### Records for this task
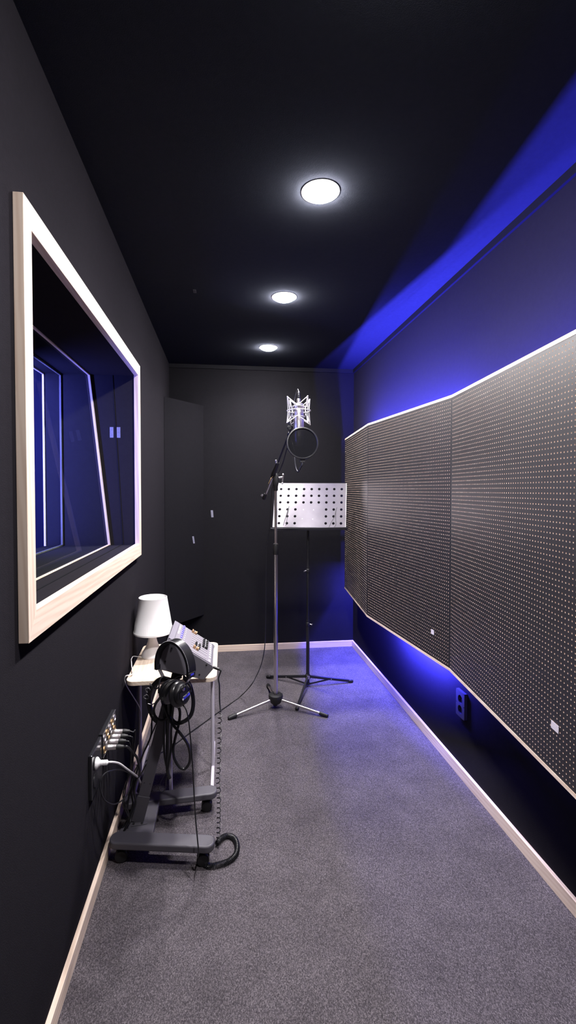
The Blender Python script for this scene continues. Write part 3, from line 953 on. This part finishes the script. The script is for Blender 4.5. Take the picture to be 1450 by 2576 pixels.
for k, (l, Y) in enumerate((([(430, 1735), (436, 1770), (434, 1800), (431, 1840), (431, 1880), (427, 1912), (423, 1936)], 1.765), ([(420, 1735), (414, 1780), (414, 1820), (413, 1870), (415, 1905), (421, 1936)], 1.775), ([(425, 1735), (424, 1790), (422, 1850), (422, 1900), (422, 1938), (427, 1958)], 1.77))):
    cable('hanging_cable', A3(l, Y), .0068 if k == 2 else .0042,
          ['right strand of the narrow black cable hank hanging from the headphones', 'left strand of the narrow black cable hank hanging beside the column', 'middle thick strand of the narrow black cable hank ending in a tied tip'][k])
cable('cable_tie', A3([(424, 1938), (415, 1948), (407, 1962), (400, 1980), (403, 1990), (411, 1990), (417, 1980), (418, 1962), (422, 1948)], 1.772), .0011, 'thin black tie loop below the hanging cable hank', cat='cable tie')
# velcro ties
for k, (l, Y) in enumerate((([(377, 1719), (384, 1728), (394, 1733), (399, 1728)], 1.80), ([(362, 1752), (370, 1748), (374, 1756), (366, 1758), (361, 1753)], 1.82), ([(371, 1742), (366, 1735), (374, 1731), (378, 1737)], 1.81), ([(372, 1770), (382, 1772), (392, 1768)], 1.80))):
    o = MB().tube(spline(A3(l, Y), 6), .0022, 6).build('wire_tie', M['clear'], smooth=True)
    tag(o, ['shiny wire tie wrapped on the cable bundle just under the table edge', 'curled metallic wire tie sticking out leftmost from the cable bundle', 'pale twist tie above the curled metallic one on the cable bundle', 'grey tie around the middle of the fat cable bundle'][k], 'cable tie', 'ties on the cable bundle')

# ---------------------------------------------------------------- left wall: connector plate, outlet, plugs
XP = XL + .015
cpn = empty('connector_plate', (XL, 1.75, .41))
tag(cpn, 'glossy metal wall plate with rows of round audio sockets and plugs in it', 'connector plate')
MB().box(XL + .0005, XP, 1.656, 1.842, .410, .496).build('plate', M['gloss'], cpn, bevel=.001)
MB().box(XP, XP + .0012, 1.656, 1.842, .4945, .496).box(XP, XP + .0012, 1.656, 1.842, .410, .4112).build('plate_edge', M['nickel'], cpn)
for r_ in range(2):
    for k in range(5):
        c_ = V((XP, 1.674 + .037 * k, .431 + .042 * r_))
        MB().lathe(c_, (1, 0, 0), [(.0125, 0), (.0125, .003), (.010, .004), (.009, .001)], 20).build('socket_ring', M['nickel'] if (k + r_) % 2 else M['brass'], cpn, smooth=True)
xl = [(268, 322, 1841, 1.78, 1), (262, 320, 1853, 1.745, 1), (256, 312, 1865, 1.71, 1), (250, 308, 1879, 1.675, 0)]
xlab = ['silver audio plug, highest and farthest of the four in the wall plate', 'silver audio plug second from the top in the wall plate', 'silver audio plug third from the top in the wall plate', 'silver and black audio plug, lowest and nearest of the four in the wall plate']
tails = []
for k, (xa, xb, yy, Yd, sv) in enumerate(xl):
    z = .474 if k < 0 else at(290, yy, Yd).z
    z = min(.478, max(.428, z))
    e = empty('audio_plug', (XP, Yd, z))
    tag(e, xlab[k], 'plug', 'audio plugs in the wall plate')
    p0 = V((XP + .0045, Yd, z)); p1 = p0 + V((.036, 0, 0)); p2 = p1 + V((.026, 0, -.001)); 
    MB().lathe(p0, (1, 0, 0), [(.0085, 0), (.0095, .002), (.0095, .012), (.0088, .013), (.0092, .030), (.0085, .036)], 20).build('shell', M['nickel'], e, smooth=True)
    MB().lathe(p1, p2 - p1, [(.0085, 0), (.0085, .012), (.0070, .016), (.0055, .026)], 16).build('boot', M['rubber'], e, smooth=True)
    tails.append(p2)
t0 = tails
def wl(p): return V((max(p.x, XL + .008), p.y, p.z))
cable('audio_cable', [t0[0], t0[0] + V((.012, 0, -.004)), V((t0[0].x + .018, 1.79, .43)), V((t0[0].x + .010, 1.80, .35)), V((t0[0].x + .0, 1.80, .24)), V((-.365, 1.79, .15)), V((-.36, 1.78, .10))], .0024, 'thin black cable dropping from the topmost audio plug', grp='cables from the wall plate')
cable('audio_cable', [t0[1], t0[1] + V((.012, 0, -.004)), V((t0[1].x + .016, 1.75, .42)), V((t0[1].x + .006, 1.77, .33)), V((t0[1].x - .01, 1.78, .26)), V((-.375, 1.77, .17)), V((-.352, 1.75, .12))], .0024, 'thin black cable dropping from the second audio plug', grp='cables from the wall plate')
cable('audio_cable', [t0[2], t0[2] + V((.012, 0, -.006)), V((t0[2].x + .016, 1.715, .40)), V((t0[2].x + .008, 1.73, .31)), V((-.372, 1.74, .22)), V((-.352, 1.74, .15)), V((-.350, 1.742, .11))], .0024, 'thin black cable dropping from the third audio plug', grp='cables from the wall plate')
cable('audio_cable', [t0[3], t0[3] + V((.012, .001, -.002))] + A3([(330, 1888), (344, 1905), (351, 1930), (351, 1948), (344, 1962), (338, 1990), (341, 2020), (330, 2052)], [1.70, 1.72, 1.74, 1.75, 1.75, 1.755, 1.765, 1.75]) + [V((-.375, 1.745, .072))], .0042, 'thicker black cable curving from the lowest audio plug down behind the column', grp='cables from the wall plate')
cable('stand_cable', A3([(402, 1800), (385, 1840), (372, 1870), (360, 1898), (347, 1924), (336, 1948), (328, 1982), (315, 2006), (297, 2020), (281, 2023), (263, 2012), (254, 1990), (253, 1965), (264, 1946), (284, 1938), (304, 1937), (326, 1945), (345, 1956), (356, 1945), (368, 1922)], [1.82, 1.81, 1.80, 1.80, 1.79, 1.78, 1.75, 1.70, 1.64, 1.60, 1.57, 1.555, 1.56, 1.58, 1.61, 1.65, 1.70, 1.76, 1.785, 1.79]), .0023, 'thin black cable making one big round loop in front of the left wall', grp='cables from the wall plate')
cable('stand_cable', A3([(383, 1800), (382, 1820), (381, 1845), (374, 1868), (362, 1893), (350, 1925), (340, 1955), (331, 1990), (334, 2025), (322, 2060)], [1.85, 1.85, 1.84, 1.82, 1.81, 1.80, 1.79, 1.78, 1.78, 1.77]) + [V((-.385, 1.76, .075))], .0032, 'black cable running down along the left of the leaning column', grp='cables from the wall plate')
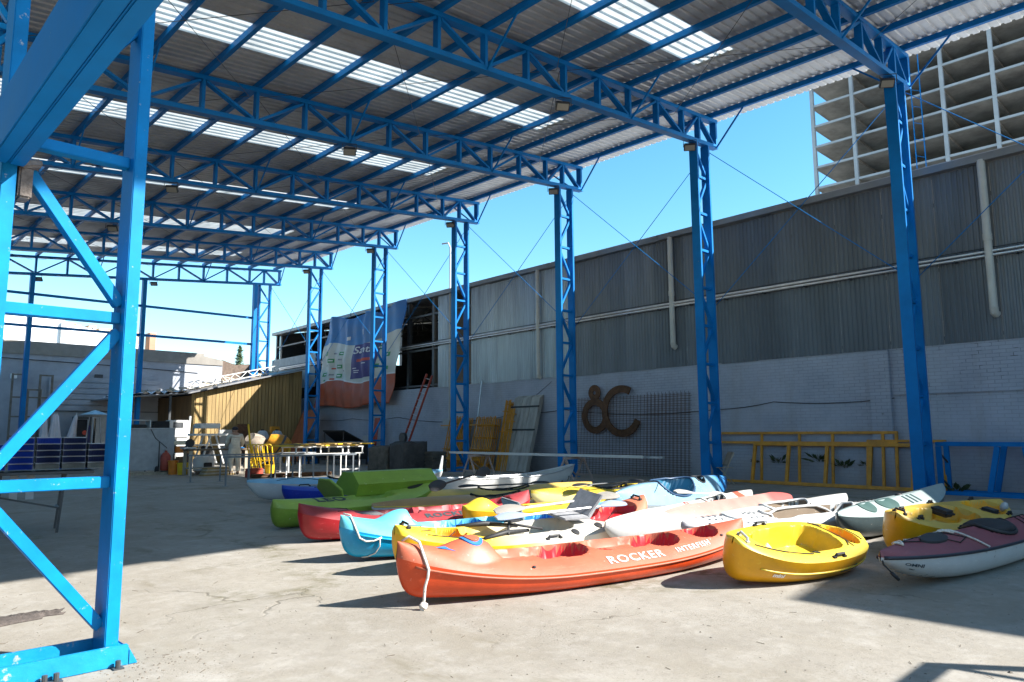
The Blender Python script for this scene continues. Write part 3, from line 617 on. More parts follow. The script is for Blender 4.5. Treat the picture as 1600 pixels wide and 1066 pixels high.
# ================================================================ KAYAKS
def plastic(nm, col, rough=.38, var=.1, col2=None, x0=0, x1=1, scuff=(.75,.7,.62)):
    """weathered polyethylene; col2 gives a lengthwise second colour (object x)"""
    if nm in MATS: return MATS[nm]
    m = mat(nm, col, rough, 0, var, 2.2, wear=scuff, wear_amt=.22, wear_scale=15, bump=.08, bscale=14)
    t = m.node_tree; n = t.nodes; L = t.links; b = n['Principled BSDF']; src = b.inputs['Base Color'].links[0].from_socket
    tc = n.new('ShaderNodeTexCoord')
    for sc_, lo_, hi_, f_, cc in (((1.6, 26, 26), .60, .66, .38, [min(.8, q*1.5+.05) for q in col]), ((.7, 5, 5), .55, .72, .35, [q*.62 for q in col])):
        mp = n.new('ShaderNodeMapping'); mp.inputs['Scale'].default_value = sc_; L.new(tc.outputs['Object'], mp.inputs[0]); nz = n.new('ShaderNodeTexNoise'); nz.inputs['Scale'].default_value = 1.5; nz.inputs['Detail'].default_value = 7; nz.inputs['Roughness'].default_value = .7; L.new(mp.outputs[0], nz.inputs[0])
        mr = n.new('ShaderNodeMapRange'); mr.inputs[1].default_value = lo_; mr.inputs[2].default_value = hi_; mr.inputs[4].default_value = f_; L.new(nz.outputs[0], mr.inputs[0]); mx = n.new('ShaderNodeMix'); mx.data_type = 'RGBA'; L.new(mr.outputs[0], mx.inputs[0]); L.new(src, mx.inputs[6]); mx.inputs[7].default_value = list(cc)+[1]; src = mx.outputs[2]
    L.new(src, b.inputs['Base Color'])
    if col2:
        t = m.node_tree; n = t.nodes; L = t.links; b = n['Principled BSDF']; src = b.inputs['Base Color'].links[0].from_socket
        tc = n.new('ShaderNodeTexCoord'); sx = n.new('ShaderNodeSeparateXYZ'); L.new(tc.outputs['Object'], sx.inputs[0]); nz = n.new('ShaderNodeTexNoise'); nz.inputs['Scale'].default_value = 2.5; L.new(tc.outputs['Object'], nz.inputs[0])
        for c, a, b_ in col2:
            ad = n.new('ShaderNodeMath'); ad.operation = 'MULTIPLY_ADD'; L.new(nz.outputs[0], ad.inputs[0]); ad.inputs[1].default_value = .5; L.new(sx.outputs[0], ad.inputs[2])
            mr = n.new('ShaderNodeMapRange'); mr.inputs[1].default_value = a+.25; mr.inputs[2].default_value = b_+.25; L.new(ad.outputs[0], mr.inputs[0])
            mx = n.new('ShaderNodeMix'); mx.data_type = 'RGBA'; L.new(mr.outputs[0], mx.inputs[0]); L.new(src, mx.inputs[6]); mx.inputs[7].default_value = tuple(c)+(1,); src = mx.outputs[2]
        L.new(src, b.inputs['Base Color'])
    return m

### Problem
The lines from the start of the data through the line that contains "tag(o, ['shiny wire" are to be returned exactly, please, with both ends included and every picture left out.

### Solution to this task
The Blender Python script for this scene continues. Write part 3, from line 953 on. This part finishes the script. The script is for Blender 4.5. Take the picture to be 1450 by 2576 pixels.
for k, (l, Y) in enumerate((([(430, 1735), (436, 1770), (434, 1800), (431, 1840), (431, 1880), (427, 1912), (423, 1936)], 1.765), ([(420, 1735), (414, 1780), (414, 1820), (413, 1870), (415, 1905), (421, 1936)], 1.775), ([(425, 1735), (424, 1790), (422, 1850), (422, 1900), (422, 1938), (427, 1958)], 1.77))):
    cable('hanging_cable', A3(l, Y), .0068 if k == 2 else .0042,
          ['right strand of the narrow black cable hank hanging from the headphones', 'left strand of the narrow black cable hank hanging beside the column', 'middle thick strand of the narrow black cable hank ending in a tied tip'][k])
cable('cable_tie', A3([(424, 1938), (415, 1948), (407, 1962), (400, 1980), (403, 1990), (411, 1990), (417, 1980), (418, 1962), (422, 1948)], 1.772), .0011, 'thin black tie loop below the hanging cable hank', cat='cable tie')
# velcro ties
for k, (l, Y) in enumerate((([(377, 1719), (384, 1728), (394, 1733), (399, 1728)], 1.80), ([(362, 1752), (370, 1748), (374, 1756), (366, 1758), (361, 1753)], 1.82), ([(371, 1742), (366, 1735), (374, 1731), (378, 1737)], 1.81), ([(372, 1770), (382, 1772), (392, 1768)], 1.80))):
    o = MB().tube(spline(A3(l, Y), 6), .0022, 6).build('wire_tie', M['clear'], smooth=True)
    tag(o, ['shiny wire tie wrapped on the cable bundle just under the table edge', 'curled metallic wire tie sticking out leftmost from the cable bundle', 'pale twist tie above the curled metallic one on the cable bundle', 'grey tie around the middle of the fat cable bundle'][k], 'cable tie', 'ties on the cable bundle')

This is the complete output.